Lollapalooza: a quick post-mortem


As I crossed Michigan Avenue, Congress Parkway guided me inside Grant Park where Buckingham Fountain awaited the three-day total of 240,000-plus music lovers. Most would pass this fountain en route to eight stages stretching almost a mile in length. And it would still feel packed at this year's Lollapalooza.

And when the first words of “100 Yard Dash” came flowing out of R&B singer-songwriter Raphael Saadiq on Friday afternoon, the festival had officially begun. The heat forced Saadiq to take off his signature suit jacket and tie, but he would continue with a fifty-minute set of soul. If Saadiq’s style doesn’t remind you of a modern-day Otis Redding, then his vocals will, especially on “Love This Girl.” (YouTube "Take A Walk" if you don't know his stuff.) Our only request to Raphael is that he find a way to collaborate with his female counterpart Janelle Monae on his next album.

While waiting for a full-out Lady Gaga explosion, I caught a few minutes of both Jamie Lidell and Chromeo. Lidell, who usually sings over programmed beats, showed up with a full band. Following Saadiq’s solid performance, Lidell brought his own, not insignificant, soul and funk. Chromeo delivered heavy-keyboard dance beats off their 2007 album Fancy Footwork, and previewed tracks off Business Casual, set to release Sept. 14.

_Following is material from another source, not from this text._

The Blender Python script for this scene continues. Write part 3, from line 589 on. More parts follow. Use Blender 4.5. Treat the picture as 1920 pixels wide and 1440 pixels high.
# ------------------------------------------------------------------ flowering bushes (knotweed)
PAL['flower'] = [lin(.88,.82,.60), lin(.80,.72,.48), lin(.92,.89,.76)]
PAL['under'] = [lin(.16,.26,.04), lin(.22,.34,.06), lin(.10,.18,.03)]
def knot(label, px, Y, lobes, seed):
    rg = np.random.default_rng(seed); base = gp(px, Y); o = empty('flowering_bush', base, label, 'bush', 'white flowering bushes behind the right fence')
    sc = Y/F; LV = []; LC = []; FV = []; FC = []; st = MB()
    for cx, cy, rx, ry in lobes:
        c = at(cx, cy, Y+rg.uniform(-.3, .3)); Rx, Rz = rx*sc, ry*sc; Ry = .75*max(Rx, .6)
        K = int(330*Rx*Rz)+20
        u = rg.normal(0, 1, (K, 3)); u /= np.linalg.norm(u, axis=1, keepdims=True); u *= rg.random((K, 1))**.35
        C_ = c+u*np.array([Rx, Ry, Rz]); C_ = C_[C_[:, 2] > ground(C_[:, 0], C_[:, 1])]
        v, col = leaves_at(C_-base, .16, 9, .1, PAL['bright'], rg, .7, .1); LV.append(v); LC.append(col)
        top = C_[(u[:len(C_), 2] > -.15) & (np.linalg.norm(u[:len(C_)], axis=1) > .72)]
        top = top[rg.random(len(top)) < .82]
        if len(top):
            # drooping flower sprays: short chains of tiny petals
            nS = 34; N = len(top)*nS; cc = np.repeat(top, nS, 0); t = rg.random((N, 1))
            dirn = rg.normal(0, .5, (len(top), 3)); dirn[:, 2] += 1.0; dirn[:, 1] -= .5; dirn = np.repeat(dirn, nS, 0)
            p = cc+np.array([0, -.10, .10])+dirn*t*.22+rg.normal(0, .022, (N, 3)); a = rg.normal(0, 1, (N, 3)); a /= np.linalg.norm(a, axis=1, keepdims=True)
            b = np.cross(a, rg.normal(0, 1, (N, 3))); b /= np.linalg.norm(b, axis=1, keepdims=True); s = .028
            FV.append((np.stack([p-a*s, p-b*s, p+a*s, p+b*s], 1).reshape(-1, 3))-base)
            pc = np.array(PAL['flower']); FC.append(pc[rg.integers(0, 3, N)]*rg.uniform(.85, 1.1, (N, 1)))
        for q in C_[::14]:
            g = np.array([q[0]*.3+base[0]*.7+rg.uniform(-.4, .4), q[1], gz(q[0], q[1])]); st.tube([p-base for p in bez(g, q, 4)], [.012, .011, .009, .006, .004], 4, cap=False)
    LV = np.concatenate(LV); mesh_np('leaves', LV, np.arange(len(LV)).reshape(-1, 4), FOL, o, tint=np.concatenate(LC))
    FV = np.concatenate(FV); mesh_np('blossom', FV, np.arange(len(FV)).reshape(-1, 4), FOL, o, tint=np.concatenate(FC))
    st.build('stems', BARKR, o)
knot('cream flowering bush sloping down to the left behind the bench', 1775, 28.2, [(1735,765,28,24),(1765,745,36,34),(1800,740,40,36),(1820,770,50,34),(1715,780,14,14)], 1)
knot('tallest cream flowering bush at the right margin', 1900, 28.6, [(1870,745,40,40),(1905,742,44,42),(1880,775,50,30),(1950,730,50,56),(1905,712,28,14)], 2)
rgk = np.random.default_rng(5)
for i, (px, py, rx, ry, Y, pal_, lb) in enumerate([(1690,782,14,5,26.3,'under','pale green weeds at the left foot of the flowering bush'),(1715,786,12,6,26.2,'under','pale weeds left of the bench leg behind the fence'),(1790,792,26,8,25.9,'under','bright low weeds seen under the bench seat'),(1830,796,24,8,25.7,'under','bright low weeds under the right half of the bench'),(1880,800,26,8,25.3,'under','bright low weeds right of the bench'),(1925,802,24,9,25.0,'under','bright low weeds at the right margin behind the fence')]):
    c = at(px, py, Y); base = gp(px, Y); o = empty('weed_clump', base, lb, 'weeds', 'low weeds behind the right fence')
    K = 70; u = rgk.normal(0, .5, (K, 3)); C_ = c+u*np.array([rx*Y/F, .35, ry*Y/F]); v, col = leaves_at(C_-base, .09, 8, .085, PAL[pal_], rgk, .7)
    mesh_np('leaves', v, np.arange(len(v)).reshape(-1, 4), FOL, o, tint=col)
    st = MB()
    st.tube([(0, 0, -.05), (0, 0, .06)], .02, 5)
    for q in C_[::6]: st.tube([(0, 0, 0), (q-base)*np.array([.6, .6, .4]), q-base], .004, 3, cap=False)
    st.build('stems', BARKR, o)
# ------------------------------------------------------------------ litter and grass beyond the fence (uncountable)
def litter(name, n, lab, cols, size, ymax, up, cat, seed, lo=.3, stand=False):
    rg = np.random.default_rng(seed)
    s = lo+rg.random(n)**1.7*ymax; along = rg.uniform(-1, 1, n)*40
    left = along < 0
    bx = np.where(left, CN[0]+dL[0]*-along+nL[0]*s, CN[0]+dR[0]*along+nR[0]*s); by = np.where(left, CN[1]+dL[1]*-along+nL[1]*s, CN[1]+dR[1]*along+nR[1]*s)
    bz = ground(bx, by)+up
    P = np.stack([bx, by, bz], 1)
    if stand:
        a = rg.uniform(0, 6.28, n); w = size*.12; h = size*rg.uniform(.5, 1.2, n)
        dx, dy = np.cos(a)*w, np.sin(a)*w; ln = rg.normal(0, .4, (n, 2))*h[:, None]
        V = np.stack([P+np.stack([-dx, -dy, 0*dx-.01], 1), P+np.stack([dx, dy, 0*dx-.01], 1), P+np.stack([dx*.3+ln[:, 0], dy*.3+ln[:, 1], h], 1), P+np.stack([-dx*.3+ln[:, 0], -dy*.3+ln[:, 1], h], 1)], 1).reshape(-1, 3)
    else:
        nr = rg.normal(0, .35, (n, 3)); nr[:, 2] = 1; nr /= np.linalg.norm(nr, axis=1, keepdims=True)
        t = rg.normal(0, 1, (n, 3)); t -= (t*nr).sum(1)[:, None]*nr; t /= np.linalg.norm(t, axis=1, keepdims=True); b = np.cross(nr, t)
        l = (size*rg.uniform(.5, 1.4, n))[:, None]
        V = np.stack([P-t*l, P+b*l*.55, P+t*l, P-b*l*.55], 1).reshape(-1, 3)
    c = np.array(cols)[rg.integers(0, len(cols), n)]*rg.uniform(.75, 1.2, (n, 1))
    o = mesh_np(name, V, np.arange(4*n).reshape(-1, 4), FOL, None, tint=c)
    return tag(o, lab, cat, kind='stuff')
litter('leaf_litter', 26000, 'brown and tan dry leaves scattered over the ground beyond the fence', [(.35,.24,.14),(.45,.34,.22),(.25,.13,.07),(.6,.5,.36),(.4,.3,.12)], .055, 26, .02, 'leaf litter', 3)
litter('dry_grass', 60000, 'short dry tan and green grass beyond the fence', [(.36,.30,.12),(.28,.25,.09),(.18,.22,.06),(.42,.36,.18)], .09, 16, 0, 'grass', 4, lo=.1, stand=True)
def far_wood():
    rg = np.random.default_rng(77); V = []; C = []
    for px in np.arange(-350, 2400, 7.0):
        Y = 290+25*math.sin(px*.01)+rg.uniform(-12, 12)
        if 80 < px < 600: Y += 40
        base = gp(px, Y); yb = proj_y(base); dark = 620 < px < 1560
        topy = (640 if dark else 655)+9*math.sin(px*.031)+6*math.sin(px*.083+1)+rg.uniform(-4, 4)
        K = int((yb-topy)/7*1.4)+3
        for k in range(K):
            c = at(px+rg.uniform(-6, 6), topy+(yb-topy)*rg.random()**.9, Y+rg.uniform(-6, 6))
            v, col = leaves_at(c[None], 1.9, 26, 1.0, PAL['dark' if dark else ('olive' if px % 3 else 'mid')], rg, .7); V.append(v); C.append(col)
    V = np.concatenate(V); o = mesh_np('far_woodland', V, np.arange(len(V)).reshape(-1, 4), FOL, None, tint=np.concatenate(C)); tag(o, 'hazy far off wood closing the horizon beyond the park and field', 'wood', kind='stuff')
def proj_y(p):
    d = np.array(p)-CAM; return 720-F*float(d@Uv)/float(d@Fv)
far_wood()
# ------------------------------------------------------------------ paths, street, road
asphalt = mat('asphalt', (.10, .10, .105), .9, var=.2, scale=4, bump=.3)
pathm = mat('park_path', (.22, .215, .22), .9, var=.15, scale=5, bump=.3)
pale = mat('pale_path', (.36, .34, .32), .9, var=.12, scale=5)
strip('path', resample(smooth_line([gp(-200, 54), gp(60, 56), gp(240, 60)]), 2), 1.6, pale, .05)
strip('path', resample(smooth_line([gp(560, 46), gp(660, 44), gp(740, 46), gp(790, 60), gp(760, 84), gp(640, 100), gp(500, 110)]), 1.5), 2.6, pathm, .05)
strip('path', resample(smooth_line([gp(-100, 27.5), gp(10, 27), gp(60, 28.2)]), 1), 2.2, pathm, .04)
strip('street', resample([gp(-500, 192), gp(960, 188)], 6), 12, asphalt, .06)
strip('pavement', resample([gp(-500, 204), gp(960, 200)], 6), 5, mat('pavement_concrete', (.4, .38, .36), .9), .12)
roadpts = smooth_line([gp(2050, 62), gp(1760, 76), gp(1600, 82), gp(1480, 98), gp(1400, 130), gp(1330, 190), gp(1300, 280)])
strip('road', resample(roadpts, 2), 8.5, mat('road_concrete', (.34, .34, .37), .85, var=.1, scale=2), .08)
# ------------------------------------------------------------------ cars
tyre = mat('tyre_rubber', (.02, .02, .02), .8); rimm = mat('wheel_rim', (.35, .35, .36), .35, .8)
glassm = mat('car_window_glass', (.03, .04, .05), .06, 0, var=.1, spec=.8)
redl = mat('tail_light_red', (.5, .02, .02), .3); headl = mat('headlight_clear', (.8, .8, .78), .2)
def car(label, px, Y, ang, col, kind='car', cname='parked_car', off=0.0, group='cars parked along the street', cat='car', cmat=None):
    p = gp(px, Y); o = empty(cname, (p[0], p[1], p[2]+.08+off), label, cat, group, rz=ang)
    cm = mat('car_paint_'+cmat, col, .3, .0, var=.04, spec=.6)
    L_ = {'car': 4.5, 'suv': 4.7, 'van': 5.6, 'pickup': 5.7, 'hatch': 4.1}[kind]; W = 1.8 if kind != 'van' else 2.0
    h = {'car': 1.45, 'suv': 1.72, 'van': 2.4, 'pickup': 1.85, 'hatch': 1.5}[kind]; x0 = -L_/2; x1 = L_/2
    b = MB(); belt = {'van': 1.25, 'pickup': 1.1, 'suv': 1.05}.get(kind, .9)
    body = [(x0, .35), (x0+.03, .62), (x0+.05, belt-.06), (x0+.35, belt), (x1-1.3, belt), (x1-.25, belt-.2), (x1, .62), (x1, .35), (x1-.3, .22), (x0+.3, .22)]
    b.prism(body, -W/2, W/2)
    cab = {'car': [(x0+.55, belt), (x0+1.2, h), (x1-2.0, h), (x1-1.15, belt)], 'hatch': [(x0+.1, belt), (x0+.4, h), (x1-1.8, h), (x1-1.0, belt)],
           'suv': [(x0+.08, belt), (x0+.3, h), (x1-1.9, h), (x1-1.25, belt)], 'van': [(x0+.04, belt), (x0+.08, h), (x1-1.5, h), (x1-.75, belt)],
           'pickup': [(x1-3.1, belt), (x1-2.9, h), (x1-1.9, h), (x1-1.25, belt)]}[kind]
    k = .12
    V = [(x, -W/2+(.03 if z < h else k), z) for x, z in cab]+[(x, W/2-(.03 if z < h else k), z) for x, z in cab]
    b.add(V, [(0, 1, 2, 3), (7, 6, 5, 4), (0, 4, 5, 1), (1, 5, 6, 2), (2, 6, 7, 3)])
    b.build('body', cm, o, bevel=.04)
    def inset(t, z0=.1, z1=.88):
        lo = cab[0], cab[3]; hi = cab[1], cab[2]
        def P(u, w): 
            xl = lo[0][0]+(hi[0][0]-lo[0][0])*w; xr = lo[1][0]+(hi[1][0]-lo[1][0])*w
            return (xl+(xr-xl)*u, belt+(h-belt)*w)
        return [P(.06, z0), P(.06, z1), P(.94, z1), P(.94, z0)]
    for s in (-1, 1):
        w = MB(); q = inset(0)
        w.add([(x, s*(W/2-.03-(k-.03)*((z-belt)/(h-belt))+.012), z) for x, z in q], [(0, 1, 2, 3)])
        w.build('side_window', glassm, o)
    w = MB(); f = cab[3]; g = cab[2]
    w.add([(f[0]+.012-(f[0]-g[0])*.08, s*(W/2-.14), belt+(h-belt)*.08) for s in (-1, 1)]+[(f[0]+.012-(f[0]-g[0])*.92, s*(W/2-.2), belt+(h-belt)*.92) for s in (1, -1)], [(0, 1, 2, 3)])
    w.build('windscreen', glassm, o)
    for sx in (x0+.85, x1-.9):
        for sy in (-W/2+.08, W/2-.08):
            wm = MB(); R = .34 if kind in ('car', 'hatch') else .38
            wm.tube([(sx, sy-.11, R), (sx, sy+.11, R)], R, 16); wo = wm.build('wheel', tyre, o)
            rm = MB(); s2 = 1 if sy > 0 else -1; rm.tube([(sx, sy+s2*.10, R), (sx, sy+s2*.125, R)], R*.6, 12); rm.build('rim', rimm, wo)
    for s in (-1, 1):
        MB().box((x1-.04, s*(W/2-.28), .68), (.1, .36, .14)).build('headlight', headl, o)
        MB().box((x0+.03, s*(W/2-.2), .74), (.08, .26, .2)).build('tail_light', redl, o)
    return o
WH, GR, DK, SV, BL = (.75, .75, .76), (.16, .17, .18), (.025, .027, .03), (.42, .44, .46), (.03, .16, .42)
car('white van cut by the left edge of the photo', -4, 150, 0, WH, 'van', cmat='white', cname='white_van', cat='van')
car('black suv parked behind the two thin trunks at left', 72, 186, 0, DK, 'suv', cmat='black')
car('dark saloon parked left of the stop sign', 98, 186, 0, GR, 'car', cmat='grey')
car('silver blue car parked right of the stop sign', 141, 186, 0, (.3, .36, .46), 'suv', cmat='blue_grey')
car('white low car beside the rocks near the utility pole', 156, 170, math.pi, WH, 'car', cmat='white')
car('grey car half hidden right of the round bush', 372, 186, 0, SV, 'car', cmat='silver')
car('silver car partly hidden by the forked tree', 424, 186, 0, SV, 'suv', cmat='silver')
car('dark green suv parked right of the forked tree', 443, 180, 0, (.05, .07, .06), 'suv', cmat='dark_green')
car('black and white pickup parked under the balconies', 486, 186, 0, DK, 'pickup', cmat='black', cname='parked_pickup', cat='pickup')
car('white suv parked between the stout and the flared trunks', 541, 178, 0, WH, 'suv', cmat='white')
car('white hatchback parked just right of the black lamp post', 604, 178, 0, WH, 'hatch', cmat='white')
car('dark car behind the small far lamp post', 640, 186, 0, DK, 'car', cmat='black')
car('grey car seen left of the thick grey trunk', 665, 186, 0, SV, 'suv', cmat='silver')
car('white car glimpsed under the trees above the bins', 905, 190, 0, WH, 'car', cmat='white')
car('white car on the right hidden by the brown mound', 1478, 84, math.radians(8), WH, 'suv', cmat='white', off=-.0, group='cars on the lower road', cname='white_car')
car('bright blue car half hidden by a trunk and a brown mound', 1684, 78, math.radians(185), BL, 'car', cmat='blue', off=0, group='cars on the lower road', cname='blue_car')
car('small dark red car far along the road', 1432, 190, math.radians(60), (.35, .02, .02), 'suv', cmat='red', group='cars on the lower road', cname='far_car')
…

Picking between New York bred headliners Lady Gaga or The Strokes was tough, so for the first night, I decided to try both. Unfortunately I made the wrong decision beginning with Gaga. I should have started at The Strokes (if I had, I would have caught “You Only Live Once”) and ended with the epic last hour of Lady Gaga, which I missed. Behind a black sheet hiding the stage, Gaga’s silhouette began the show with an interesting pick of “Dance in the Dark.” On “Just Dance,” Gaga maneuvered through a line of ten or so dancers in leotards, sequin and sharp objects. But anxiety set in during long wardrobe changes. I decided to head over to The Strokes halfway through “Boys Boys Boys.”

Julian Casablancas and the band came on stage late and gave a performance slightly less energetic than that which Miss Gaga gave for her little monsters. But they recovered something of their old form when they performed “Reptila” and “Last Night” back to back.

Saturday, I was off to an early start in hopes of seeing garage rock band Harlem. They were an entrancing sight. Dual vocalists Michael Coomers and Curtis O’Mara flip-flopped between guitar and drums throughout the show.

Stage presence was important Saturday. The XX gave an energetic performance of“Crystalized” and “Islands.” Then there was Edward Sharpe and Magnetic Zeros. Hippies flocked and climbed trees among a congested crowd eager to join in on the free-spirit ten-person band. Performing “Javelin,” lead singer Alex Ebert was captivating, whether you wanted to be captivated or not. “Home” and “40 Day Dream” came soon after. Ebert ended the show by requesting that everyone sit in the grass for an intimate encore of “Brother.”

Headliner Green Day may have performed 30 songs including two encores, but I wasn’t going to miss out on seeing French pop enthusiasts Phoenix. Second row in a heap of waving French flags and excited fans, I was in Lollapalooza heaven. Lead singer Thomas Mars was humble and fun, simply put. Opening the set with “Lisztomania” was such a smart decision. After that moment, the excitement didn’t stop with “Lasso,” “Girlfriend” and two encores including “If I Ever Feel Better,” and an extended “1901.”

After two days of great weather, Sunday started with a dreary rain that soon faded into an unbearable heat. But that didn’t keep British folk band Mumford & Sons from impressing the crowd with their honest lyrics and lively instrumentals.

For the last night I decided to switch it up since I’m neither much of an Arcade Fire nor Soundgarden fan, so I headed for Perry’s, where Felix da Housecat and Digitalism were closing out the night with DJ Sets. Detroit techno would've been proud to see Digitalism remix Daft Punk and Nirvana. Break-dancers wore lit-up gloves while people sweated profusely, practically dancing on top of one another. It was the perfect, most interesting, way to end the three-day weekend festival full of all the Lollapalooza a girl could ask for.